Enhancement of porous carbon preforms for high carbon phase content and excellent tribological properties of graphite/SiC composites

The pore characteristics and microstructure of porous carbon preform plays a critical role in determining the carbon content and overall performance of graphite/SiC composites produced by reactive melt infiltration (RMI). Here, the green bodies were prepared by compression molding of carbon-composite-powders (PFC@G), which is phenol-formaldehyde resin derived glassy carbon coated graphite particles. Polymer infiltration and pyrolysis (PIP) process was then applied to green bodies modified the internal structure of the obtained porous carbon preforms, repair microcracks, fully enclose the PFC@G, and improve strength. This approach reduces the consumption of PFC@G during RMI, resulting in samples with higher carbon content and improved mechanical properties. The strength of the porous carbon preforms increased from 4 MPa to 77 MPa with the number of impregnation cycles.

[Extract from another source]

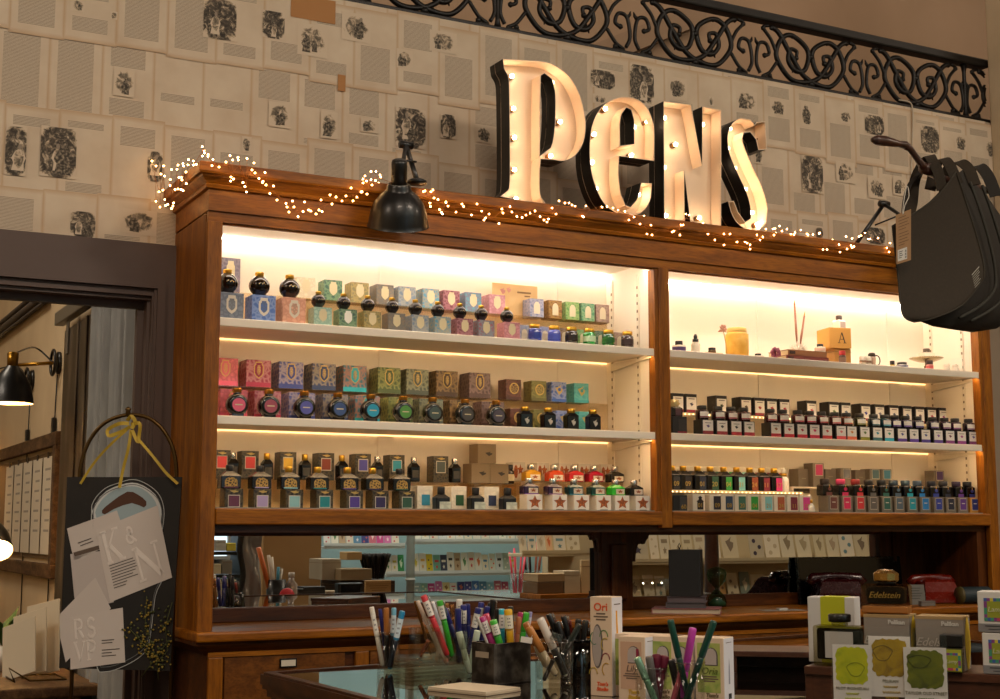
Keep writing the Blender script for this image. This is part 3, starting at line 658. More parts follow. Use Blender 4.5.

The samples produced after three impregnation cycles exhibit a flexural strength of 97 MPa, a carbon content of 61 vol%, and excellent self-lubricating properties, with a low friction coefficient (∼0.12) and wear rate (∼10⁻⁶ mm³·N⁻¹·m⁻¹). It also demonstrates high thermal conductivity (81 W·m⁻¹·K⁻¹), and favorable oxidation resistance (5 % weight loss after 30 mins at 900 °C).